▶ _Task statement_
Go through the entries below, tally each line with the string "part", and give the final number by itself.

▶ _Scene script records_
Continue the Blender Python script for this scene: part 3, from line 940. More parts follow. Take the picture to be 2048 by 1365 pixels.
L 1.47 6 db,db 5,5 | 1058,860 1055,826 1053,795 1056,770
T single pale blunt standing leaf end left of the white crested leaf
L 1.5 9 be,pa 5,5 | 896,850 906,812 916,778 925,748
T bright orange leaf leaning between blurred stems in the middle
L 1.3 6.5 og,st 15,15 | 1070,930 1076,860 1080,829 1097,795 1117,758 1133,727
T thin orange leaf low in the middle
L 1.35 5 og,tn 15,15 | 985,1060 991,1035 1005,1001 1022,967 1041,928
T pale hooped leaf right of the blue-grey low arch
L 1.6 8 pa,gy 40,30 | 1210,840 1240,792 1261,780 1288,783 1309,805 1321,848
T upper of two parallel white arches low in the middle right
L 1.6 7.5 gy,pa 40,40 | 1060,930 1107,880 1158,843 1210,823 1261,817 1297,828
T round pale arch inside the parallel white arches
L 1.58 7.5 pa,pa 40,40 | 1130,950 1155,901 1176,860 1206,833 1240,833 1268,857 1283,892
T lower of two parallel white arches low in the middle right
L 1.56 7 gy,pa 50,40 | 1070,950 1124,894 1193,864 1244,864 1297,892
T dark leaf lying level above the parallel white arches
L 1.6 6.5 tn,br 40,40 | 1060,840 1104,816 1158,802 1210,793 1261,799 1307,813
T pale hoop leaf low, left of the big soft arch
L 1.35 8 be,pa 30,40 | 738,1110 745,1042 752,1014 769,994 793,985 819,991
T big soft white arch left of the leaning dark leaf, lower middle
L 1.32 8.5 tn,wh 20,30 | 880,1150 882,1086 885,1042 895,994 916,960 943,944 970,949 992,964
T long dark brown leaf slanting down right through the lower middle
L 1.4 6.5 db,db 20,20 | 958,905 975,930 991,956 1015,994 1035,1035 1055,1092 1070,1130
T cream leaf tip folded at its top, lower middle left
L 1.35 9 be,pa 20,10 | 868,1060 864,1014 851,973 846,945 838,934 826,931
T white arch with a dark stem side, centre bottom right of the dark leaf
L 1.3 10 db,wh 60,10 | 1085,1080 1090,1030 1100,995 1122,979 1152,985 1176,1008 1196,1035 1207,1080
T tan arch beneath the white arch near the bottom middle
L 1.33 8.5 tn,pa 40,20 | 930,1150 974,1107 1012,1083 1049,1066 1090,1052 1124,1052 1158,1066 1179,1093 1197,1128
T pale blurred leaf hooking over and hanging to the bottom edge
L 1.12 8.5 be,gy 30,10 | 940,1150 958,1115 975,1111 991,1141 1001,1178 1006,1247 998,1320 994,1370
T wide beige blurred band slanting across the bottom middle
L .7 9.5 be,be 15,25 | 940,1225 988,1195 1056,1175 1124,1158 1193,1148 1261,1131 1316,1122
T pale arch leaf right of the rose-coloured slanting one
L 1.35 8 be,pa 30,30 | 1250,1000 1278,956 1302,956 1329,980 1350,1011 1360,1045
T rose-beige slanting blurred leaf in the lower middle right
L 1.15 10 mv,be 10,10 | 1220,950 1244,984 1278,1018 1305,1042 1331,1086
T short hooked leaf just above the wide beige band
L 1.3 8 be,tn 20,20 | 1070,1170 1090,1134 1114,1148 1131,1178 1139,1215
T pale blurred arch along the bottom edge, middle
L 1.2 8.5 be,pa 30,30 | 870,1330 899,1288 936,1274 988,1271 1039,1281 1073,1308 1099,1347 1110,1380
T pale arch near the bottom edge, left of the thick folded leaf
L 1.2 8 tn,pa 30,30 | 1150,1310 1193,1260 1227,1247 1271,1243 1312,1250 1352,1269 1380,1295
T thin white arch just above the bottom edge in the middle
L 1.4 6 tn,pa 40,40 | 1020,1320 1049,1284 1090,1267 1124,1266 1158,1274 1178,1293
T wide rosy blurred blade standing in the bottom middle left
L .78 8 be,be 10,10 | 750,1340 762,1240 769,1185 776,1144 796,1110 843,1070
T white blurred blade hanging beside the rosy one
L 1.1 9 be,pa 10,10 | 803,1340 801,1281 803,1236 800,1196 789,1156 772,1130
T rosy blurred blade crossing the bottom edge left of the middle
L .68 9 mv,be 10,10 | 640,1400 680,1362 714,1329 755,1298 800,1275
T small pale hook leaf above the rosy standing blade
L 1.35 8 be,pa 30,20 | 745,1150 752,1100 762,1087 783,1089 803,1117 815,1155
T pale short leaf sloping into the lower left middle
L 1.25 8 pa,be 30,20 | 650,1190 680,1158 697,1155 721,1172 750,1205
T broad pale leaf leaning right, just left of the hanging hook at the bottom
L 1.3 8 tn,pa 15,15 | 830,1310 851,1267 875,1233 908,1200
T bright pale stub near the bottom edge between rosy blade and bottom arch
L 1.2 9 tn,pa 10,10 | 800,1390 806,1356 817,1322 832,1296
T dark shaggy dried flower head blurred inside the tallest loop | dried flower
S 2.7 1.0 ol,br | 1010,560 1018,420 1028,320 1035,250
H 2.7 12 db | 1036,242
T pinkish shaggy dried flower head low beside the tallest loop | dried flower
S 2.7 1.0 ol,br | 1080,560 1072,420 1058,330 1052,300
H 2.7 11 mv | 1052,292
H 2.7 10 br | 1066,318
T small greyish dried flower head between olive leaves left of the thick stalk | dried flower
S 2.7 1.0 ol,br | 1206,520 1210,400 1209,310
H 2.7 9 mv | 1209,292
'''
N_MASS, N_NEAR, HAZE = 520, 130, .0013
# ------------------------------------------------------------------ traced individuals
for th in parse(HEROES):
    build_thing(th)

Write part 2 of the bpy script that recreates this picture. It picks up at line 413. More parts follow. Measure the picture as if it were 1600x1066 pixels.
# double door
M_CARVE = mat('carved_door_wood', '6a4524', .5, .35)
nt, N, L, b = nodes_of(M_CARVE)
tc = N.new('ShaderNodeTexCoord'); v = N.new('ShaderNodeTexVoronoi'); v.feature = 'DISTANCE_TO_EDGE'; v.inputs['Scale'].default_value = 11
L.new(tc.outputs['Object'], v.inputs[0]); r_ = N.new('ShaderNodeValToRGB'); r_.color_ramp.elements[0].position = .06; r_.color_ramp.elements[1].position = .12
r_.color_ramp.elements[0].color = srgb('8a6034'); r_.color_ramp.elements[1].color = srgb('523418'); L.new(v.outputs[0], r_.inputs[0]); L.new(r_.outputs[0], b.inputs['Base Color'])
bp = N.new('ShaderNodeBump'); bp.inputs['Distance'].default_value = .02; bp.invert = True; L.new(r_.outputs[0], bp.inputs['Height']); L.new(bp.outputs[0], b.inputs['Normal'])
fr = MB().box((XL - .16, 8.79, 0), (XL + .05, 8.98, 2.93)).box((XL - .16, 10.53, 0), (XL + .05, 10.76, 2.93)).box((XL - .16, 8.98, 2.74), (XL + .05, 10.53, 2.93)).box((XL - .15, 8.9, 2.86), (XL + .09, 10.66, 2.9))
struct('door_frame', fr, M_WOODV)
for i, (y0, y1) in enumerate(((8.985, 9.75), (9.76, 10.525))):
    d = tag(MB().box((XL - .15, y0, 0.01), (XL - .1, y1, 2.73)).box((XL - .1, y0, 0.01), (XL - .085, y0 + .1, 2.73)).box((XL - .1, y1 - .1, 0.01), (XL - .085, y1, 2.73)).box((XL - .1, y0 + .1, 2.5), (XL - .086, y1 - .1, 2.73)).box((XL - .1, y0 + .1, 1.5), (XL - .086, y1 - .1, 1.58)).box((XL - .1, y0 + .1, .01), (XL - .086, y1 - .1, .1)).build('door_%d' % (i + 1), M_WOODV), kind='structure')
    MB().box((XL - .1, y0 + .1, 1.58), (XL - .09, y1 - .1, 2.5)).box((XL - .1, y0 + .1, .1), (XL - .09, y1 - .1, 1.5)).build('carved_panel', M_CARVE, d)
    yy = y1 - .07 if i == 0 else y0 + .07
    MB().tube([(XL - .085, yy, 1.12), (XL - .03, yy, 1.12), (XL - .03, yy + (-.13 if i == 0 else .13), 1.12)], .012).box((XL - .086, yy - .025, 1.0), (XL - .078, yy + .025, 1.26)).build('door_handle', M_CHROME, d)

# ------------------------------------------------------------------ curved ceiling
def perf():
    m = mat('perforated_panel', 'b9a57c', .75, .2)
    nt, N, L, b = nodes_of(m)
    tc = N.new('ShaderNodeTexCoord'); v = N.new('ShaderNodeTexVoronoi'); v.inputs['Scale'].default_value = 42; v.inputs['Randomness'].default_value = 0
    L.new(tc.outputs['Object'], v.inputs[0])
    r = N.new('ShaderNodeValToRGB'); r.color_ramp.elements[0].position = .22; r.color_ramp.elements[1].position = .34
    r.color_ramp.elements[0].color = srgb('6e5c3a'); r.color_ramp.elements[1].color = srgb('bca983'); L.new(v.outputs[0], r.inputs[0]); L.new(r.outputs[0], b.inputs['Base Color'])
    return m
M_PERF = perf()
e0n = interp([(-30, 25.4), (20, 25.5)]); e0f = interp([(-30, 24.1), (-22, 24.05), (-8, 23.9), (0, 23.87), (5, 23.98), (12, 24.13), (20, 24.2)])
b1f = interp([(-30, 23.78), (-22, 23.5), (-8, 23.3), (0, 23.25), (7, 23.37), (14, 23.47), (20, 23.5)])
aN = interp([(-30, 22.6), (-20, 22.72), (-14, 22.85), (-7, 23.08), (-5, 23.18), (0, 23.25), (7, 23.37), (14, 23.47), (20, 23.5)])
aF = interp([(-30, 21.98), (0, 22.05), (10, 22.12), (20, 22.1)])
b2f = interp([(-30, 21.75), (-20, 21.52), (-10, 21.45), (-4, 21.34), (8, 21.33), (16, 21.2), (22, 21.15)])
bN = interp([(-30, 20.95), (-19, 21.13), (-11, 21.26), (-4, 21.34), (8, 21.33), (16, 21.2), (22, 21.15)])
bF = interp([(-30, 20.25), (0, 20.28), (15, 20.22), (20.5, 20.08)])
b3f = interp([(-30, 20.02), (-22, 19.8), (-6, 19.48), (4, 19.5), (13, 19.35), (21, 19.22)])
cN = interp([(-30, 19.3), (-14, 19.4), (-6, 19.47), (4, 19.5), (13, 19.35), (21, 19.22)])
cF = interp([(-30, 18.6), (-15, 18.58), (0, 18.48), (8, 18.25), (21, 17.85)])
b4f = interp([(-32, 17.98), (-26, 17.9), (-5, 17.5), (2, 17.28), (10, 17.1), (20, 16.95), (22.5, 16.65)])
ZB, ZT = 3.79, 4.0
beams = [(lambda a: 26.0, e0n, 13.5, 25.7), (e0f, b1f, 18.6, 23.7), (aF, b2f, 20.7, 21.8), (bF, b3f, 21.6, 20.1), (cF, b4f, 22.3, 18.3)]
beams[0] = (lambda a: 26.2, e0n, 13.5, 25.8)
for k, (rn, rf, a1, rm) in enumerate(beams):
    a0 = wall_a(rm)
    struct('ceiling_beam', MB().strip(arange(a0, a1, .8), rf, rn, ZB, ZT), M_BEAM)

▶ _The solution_
2